WASHINGTON-AT&T Corp. head C. Michael Armstrong envisions a global wireless world where
Time Division Multiple Access and Global System for Mobile communications converge but TDMA and Code
Division Multiple Access technologies remain separate.

Armstrong, speaking last week at a luncheon sponsored by
the American Enterprise Institute, said he believes TDMA/GSM convergence would be relatively easy because TDMA
technology is common to GSM. Such a convergence would build on AT&T’s popular One Rate plan to create not only
nationwide calling plans but international calling plans.

The convergence will lead to a world where everything
happens over wireless telephony, Armstrong said. “Look ahead to the next-generation wireless technologies like
what we call the ‘world phone: ‘ As the name implies, one phone that will work globally, powered by a 1000-hour
battery, equipped with a 56 kilobit modem-activated with a touch of a thumb. And the generation after that, we’ll be
looking at wireless phones with a 384-kilobit modem to enable your phone to receive full-motion video-and still be
small enough to fit into a vest pocket,” he said.
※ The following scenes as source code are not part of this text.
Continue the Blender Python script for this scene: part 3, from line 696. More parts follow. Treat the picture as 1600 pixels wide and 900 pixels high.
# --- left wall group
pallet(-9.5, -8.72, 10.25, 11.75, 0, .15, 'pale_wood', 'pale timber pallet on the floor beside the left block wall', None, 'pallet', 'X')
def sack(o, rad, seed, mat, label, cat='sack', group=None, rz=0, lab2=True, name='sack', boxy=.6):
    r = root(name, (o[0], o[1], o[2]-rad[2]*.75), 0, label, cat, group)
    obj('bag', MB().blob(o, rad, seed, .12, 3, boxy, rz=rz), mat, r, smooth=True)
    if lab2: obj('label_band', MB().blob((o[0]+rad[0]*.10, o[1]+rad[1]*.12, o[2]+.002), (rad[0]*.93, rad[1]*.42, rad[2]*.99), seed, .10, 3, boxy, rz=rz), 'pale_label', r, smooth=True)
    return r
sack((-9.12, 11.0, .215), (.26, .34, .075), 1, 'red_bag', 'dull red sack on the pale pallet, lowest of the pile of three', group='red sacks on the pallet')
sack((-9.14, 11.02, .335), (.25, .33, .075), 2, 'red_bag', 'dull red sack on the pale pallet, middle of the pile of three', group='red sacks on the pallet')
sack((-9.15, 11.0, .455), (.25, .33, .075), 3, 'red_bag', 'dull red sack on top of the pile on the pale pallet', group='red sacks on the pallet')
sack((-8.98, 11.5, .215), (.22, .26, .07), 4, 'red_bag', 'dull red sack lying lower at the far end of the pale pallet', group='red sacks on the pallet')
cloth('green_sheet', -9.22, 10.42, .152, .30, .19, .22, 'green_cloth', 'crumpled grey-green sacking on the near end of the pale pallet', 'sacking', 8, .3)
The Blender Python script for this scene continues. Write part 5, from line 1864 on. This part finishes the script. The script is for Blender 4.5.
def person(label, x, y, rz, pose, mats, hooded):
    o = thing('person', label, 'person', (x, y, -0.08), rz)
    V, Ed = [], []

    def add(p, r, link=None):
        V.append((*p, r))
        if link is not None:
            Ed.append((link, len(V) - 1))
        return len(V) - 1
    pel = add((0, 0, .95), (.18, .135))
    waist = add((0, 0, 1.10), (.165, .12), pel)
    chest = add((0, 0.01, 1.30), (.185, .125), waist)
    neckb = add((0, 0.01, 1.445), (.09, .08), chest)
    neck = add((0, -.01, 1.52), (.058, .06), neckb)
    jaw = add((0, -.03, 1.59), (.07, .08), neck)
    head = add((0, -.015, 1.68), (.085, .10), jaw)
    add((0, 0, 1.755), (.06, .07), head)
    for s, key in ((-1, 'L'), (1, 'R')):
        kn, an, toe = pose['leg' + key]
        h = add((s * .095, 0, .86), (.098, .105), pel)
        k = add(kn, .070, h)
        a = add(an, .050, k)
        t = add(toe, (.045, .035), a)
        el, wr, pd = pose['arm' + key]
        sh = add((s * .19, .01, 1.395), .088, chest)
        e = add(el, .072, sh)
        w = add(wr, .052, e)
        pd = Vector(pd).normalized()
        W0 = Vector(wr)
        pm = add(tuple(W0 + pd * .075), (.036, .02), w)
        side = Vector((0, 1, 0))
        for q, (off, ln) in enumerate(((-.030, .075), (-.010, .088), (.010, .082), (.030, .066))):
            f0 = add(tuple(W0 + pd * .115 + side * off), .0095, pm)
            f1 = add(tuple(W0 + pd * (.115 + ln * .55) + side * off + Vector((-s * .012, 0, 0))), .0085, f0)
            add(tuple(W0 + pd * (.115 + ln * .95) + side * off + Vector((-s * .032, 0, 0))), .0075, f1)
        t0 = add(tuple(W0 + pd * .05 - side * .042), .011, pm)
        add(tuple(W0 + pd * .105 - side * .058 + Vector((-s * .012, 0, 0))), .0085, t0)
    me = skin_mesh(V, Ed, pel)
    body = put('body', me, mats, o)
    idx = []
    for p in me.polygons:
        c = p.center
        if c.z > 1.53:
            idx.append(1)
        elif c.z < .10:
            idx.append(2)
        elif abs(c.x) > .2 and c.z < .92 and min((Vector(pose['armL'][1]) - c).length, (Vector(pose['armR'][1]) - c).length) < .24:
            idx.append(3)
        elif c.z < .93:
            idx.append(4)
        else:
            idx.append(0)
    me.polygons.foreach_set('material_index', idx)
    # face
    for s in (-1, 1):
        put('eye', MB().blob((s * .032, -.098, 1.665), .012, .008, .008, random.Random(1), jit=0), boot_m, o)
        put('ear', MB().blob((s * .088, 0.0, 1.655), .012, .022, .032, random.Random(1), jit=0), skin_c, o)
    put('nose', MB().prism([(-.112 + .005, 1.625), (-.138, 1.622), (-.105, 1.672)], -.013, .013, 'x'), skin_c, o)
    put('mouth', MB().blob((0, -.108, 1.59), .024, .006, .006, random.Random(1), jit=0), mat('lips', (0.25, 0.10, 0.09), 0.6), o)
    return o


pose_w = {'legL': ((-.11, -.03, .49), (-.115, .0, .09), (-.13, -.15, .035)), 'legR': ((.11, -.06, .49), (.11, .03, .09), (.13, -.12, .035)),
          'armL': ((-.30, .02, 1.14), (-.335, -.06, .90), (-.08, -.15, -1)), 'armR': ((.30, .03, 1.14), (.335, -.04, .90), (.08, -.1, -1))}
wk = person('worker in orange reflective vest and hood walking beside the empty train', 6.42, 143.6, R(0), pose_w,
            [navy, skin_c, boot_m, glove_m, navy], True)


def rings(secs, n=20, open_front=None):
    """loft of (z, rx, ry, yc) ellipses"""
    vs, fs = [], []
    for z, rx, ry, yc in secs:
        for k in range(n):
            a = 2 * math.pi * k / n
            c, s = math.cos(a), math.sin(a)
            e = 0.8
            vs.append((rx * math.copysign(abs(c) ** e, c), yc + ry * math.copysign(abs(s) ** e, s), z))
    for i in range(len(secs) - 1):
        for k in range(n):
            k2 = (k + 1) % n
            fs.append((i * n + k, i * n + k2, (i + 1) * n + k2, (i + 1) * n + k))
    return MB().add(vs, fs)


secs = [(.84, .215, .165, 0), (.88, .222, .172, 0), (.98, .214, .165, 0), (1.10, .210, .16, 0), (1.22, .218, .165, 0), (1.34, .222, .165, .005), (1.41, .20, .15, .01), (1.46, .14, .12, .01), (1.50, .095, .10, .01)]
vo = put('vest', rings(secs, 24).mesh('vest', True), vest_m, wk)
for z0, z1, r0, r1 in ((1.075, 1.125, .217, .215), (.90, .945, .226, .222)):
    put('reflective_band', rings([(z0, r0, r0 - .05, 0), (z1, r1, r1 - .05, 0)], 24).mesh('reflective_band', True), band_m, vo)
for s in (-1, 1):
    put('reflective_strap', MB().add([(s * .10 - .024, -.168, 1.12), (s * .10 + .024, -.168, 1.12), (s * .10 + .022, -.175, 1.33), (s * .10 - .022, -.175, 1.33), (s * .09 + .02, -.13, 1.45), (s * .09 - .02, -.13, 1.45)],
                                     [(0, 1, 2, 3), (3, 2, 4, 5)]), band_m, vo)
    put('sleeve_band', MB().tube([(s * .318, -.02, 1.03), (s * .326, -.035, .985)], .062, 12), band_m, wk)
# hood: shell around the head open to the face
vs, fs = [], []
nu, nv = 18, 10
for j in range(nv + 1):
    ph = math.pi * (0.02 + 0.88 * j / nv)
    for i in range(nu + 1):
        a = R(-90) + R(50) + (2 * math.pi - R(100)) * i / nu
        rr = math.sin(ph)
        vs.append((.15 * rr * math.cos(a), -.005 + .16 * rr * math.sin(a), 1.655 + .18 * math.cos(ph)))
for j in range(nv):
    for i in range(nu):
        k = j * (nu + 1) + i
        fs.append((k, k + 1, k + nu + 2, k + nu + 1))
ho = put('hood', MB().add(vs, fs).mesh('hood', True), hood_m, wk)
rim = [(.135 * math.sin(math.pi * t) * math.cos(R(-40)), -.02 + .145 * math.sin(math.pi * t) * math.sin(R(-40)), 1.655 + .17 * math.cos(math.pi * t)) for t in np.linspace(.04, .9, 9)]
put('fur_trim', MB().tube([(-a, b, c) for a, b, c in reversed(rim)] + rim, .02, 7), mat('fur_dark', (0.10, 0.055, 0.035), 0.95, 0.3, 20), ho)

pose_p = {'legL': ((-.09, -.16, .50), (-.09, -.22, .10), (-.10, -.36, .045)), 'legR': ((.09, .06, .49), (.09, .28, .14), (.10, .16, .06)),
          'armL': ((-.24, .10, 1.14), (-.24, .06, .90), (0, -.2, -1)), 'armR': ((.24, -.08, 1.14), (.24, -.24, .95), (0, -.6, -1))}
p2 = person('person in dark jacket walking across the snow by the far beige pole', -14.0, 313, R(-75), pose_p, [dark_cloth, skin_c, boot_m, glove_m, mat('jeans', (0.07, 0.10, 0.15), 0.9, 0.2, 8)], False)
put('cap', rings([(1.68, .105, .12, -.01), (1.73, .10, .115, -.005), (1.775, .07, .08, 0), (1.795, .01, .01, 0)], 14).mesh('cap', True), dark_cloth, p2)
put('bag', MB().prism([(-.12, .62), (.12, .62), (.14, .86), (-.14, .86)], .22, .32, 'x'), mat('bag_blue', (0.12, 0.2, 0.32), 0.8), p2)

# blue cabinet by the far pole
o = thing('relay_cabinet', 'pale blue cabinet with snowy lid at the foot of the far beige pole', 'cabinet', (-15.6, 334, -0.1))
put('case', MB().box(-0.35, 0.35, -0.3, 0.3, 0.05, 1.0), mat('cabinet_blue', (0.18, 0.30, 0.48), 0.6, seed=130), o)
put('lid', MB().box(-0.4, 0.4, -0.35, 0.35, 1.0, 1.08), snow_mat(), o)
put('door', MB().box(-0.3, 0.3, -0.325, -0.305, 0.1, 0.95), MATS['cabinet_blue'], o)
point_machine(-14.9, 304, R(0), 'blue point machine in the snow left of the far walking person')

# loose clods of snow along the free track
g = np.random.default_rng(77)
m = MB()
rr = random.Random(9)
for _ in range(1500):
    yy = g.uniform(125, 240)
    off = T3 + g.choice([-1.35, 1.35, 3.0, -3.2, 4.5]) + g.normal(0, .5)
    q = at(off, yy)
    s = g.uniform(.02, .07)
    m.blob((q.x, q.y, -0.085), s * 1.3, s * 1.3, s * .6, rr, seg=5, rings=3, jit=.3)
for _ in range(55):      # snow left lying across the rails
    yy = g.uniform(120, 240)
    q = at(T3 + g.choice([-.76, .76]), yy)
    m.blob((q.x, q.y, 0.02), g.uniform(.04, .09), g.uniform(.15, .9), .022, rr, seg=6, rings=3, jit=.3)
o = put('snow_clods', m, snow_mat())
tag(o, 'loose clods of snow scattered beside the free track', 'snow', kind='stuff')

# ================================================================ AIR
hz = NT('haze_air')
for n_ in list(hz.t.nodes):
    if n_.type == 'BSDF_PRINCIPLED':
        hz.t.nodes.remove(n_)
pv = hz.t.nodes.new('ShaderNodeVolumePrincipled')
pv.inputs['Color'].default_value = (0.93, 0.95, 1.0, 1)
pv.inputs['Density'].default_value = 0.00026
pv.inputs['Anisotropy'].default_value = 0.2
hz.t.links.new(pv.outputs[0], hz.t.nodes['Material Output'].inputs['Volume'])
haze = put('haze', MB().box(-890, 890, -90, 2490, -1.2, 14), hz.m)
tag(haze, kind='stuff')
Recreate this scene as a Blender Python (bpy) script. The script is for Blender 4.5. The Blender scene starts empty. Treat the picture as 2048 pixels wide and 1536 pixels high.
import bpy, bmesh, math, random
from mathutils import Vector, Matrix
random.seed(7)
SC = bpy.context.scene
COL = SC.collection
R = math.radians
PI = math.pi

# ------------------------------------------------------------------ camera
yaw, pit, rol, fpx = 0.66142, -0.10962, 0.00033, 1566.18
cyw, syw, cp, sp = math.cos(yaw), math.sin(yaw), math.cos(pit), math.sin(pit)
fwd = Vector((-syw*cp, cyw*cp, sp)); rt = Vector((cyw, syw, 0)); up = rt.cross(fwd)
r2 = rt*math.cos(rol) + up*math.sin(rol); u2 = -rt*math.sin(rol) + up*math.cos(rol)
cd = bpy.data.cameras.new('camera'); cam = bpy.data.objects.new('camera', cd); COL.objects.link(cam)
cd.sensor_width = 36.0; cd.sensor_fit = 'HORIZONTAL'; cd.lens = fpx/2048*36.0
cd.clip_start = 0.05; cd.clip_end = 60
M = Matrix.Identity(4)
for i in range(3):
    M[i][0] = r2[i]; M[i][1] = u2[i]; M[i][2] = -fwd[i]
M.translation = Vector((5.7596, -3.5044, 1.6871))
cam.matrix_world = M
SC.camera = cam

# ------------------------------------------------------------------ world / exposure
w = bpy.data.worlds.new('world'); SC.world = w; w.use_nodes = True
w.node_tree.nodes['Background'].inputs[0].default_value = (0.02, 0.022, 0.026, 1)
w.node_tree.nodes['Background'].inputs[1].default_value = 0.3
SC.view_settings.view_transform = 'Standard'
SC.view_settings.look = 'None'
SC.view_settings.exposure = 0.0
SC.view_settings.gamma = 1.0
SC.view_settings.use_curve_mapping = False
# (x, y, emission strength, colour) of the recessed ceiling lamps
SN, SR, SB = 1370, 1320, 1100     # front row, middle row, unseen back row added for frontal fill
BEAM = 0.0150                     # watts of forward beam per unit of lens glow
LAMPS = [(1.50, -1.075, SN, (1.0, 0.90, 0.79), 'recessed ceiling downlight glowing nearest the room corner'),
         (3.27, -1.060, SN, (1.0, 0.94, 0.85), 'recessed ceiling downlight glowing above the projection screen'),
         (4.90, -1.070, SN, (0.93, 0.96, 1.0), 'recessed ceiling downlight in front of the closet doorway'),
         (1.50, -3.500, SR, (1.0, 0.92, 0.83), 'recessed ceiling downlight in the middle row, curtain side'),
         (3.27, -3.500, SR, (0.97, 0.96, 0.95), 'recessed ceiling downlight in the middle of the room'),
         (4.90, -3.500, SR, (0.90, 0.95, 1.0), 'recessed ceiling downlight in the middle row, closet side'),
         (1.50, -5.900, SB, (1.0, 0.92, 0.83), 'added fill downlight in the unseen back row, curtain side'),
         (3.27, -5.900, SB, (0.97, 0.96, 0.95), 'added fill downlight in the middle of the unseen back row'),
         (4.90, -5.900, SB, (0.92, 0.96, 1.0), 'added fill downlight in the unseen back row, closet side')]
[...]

This next generation of mobile communications is the
evolution that started with the cartridge pen, Armstrong said. “When I was in grade school, each student’s desk
was equipped with an ink well as the technology of writing hadn’t changed since the day of the quill pen. Then came a
new idea-a pen with its own ink cartridge built right into the barrel-and you could carry your ink well with you,
wherever you went. The cartridge pen-the first mobile communications system,” he said.

Armstrong does not
believe wireless telephony will replace wireline telephony but rather the two types of communications “will
coexist for a long time … [but] minutes of use will migrate because of convenience.” He illustrated this point by
saying that because he has a 600-minute bucket plan, he has been known to not get up from the chair at home to use the
landline telephone in the kitchen. Rather, he reaches into his pocket and uses his wireless phone. “I am lazy, and
it is convenient,” he said.

AT&T has a technology that could be seen as replacing the wireline, Armstrong
commented. Project Angel-a wireless local loop technology that could allow a person to be transferred from their home
service to their mobile service-will be a “viable market” for AT&T, Armstrong said. He said he hopes to
roll out full deployment of Project Angel in the near future but was not more specific.